## Written problem
Filter these entries, keeping only lines that hold the word "this".

## The input
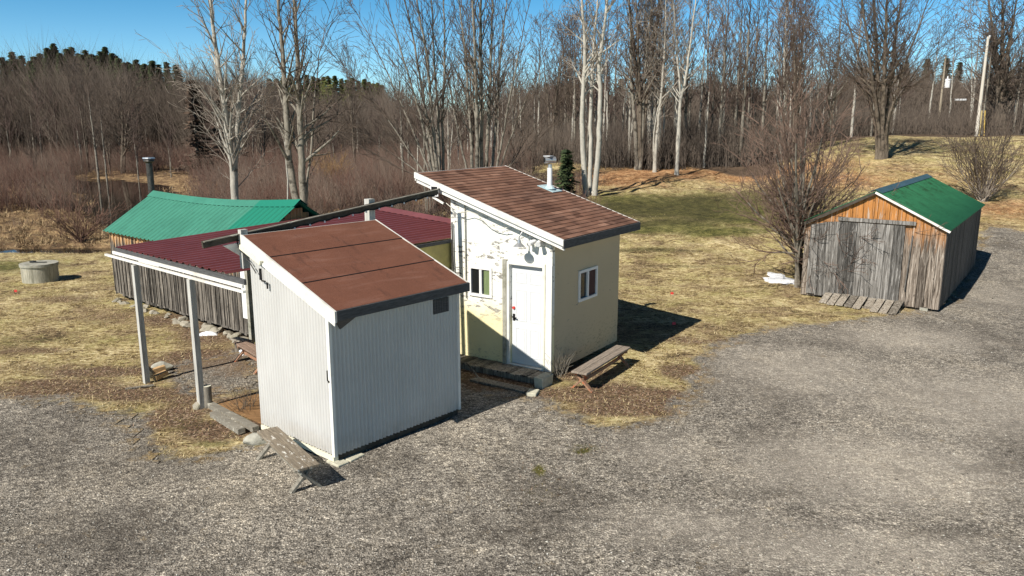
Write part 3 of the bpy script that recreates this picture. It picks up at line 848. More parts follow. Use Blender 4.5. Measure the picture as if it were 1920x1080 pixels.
# concrete blocks under the corners
def block(name, label, loc, rz, dim, m=M['concrete_light'], hollow=False, cat='block', group=None, taper=0.0):
    a, b, c = dim; k = 1 - taper
    mb = MB()
    mb.hexa([(-a / 2 * k, -b / 2 * k, 0), (a / 2 * k, -b / 2 * k, 0), (a / 2 * k, b / 2 * k, 0), (-a / 2 * k, b / 2 * k, 0), (-a / 2, -b / 2, c), (a / 2, -b / 2, c), (a / 2, b / 2, c), (-a / 2, b / 2, c)])
    if hollow:
        for q in (-1, 1): mb.box((q * a * .24 - a * .15, -b * .51, c * .12), (q * a * .24 + a * .15, -b * .47, c * .88))
    o = mb.build(name, m, None, loc, rz, bevel=.008)
    return tag(o, label, cat, group)
def wpos(s, t, z=0.0, O=WO, A=WA):
    return (O[0] + cos(A) * s - sin(A) * t, O[1] + sin(A) * s + cos(A) * t, z)
block('concrete_block', 'pale cinder block under the front corner of the white shed', wpos(.02, -.02, -.08), WA, (.2, .3, .115), group='cinder blocks under the white shed')
block('concrete_block', 'broken concrete paver sticking out below the front wall of the white shed', wpos(.3, -.04, -.05), WA + .12, (.3, .2, .08))
block('concrete_block', 'cinder block under the right corner of the white shed', wpos(SW - .12, .1, -.08), WA, (.3, .2, .11), M['concrete'])
block('concrete_block', 'cinder block under the rear left corner of the white shed', wpos(.1, SD - .12, -.08), WA, (.3, .2, .11), M['concrete'])
tag(rock('concrete_slab', at_height(497, 822, .03), (.36, .2, .13), M['concrete'], 5, rz=.5), 'rounded lump of grey concrete at the left corner of the white shed', 'concrete lump')

# overhead beam with string light
beam = thing('overhead_beam', 'long dark timber beam with a string light passing behind the white shed roof', 'beam', WO, WA)
bz = lambda s: 3.17 + .1 * (s + .6)
mb = MB().bar((-.62, 2.32, bz(-.62)), (4.45, 2.32, bz(4.45)), .045, .115); mb.build('beam', M['dark_wood'], beam)
mb = MB().bar((-.62, 2.27, bz(-.62) + .05), (4.45, 2.27, bz(4.45) + .05), .06, .014); mb.build('top_plate', M['bench_leg'], beam)
MB().box((-.02, 2.2, 2.72), (.1, 2.29, bz(0) + .12)).build('post', M['post_paint'], beam)
MB().box((2.72, 2.36, 0), (2.86, 2.5, bz(2.85) + .12)).build('post', M['post_paint'], beam)
mb = MB().add([(-.3, 2.3, bz(-.3) - .08), (.12, 2.3, bz(0) - .08), (.12, 2.3, bz(0) - .4), (-.3, 2.27, bz(-.3) - .08), (.12, 2.27, bz(0) - .08), (.12, 2.27, bz(0) - .4)], [[0, 1, 2], [5, 4, 3], [0, 2, 5, 3], [1, 4, 5, 2], [0, 3, 4, 1]])
mb.build('gusset', M['white_paint'], beam)
cab = MB().tube([(-.05 + i * .1, 2.285 , bz(i * .1) - .06 + .012 * sin(i * 1.7)) for i in range(45)], .011, 5)
cab.tube([(-.05, 2.285, bz(0) - .06), (-.08, 2.2, bz(0) - .16), (-.1, 1.9, 2.9), (-.1, 1.7, 2.72)], .01, 5)
cb = cab.build('light_cable', M['cable'], beam)
for i in range(14):
    s = .1 + i * .31
    MB().tube([(s, 2.275, bz(s) - .05), (s, 2.27, bz(s) - .085)], [.012, .02], 6).build('bulb', M['white_vinyl'], cb)

# ================================================================== YELLOW SHED
YO, YA = (.787, 14.994, 0), .976
ys = thing('yellow_shed', 'cream yellow shed with peeling paint, white door and sloping brown shingle roof', 'shed', YO, YA)
YW, YD = 2.932, 2.506
yz = lambda t: 2.859 + (t + .353) * .3135
yt = lambda t: yz(t) - .17
S0, S1, T0, T1 = -.204, YW + .228, -.353, YD + .797
mb = MB(); dh = (.2, .99, .12, 2.24); wh = (1.47, 2.0, 1.5, 2.08)
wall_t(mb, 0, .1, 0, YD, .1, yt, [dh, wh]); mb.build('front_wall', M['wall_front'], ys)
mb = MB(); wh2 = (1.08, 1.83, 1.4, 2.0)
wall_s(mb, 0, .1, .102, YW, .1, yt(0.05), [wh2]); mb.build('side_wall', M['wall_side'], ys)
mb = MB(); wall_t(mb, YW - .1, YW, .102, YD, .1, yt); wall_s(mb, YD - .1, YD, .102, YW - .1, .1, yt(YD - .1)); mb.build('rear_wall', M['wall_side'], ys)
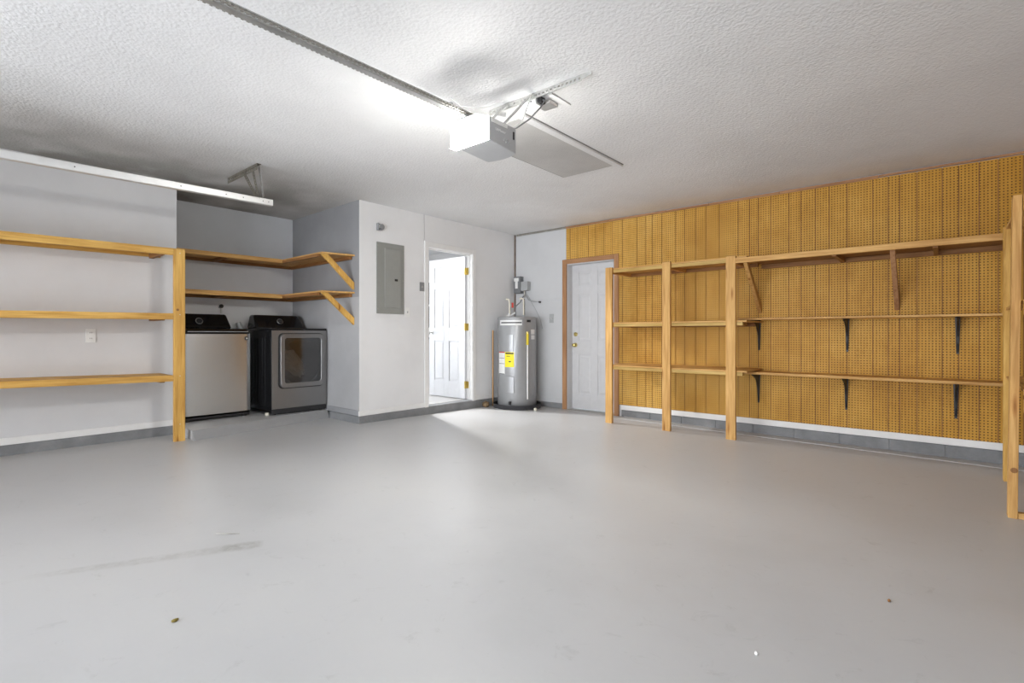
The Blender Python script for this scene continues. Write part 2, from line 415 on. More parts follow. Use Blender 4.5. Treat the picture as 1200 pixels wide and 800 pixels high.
# walls
struct('wall_left', MB().box(XB-.15, XA, YF-.1, YL, -1.0+.07, CEIL), M_wall)
struct('wall_alcove_back', MB().box(XB-.15, XB, YL, YS+.12, -.935, .43), M_wallb)
struct('wall_alcove_back_upper', MB().box(XB-.15, XB, YL, YS+.12, .43, CEIL), M_grey)  # greyer tone above the lower shelf
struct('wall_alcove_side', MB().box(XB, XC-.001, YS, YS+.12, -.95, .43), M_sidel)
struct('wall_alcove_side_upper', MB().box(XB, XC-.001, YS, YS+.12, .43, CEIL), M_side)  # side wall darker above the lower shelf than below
mb = MB()
mb.box(XC-.12, XC, YS+.0005, 4.33, -.95, CEIL).box(XC-.12, XC, 5.15, YP+.2, -.95, CEIL).box(XC-.12, XC, 4.33, 5.15, 1.145, CEIL)
struct('wall_centre', mb, M_wallc)
# far wall: white sheet beside the corner, block behind pegboard (door opening -4.17..-3.41)
mb = MB().box(XC, -4.20, YP, YP+.2, -1.15, CEIL-.012).box(-3.38, XR+.1, YP, YP+.2, -1.15, CEIL).box(-4.20, -3.38, YP, YP+.2, 1.0, CEIL-.012)
struct('wall_far', mb, M_wallP)
struct('wall_right', MB().box(XR, XR+.12, YF-.1, YP+.2, -1.15, CEIL), M_wall)
# wall behind the camera, with the closed garage door in it
mb = MB().box(XB, -4.75, YF-.12, YF, -1.15, CEIL).box(.47, XR+.1, YF-.12, YF, -1.15, CEIL).box(-4.75, .47, YF-.12, YF, 1.15, CEIL)
struct('wall_front', mb, M_wall)

# concrete curbs under the walls
mb = MB().box(XA-.05, XA+.012, YF, YL-.0, -1.08, -.931)
struct('trim_1', mb, M_curb, bev=.006)
mb = MB().box(XC-.12, XC+.014, YS+.0502, YP, -1.12, -.951)
mb.box(-5.80, XC+.014, YS-.012, YS+.05, -1.10, -.951)
struct('trim_2', mb, M_curb, bev=.006)
mb = MB()
x = XC+.014; 
mb.box(XC+.014, -4.235, YP-.012, YP+.05, -1.16, -1.004)
x = -3.30; k = 0
while x < XR:
    x1 = min(x+.41, XR)
    mb.box(x+.004, x1-.004, YP-.01, YP+.05, -1.16, -1.004-.004)
    x = x1
mb.box(-3.30, XR, YP-.004, YP+.04, -1.16, -1.006)
struct('trim_3', mb, M_curb, bev=.004)
# expansion joint line: a narrow raised ridge along the far wall
mb = MB()
n = 14
for i in range(n):
    xa = -3.25+(XR+3.25)*i/n; xb = -3.25+(XR+3.25)*(i+1)/n
    mb.hexa([(xa, 5.86, fz(xa,5.86)-.02), (xb, 5.86, fz(xb,5.86)-.02), (xb, 6.08, fz(xb,6.0)-.02), (xa, 6.08, fz(xa,6.0)-.02)],
            [(xa, 5.87, fz(xa,5.87)+.005), (xb, 5.87, fz(xb,5.87)+.005), (xb, 6.08, fz(xb,6.08)+.006), (xa, 6.08, fz(xa,6.08)+.006)])
struct('trim_4', mb, M_floor)

# baseboards
struct('baseboard_left', MB().box(XA, XA+.013, YF, YL, -.931, -.872), M_trimw, bev=.004)
mb = MB().box(XC, XC+.013, YS-.013, 4.27, -.951, -.892).box(XC, XC+.013, 5.215, YP-.001, -.951, -.892)
struct('baseboard_centre', mb, M_trimw, bev=.004)
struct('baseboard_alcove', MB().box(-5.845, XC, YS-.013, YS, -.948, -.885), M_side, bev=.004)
struct('baseboard_far', MB().box(-3.30, XR, YP-.024, YP, -1.004, -.940), M_trimw, bev=.003)
struct('trim_5', MB().box(XC+.001, -4.235, YP-.012, YP, -1.004, -.95), M_wallP, bev=.003)

# dark strip in the corner and gap along the top of the far wall
mb = MB().box(XC+.001, XC+.028, YP-.012, YP-.0005, -.95, CEIL-.005)
struct('trim_6', mb, plain('dark_corner_strip', (.16,.12,.095), .7, noise=.3), bev=.003)
struct('trim_7', MB().box(XC+.045, -4.19, YP-.008, YP-.0005, CEIL-.03, CEIL-.002), M_dullsteel)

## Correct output
Write part 3 of the bpy script that recreates this picture. It picks up at line 848. More parts follow. Use Blender 4.5. Measure the picture as if it were 1920x1080 pixels.
The Blender Python script for this scene continues. Write part 2, from line 415 on. More parts follow. Use Blender 4.5. Treat the picture as 1200 pixels wide and 800 pixels high.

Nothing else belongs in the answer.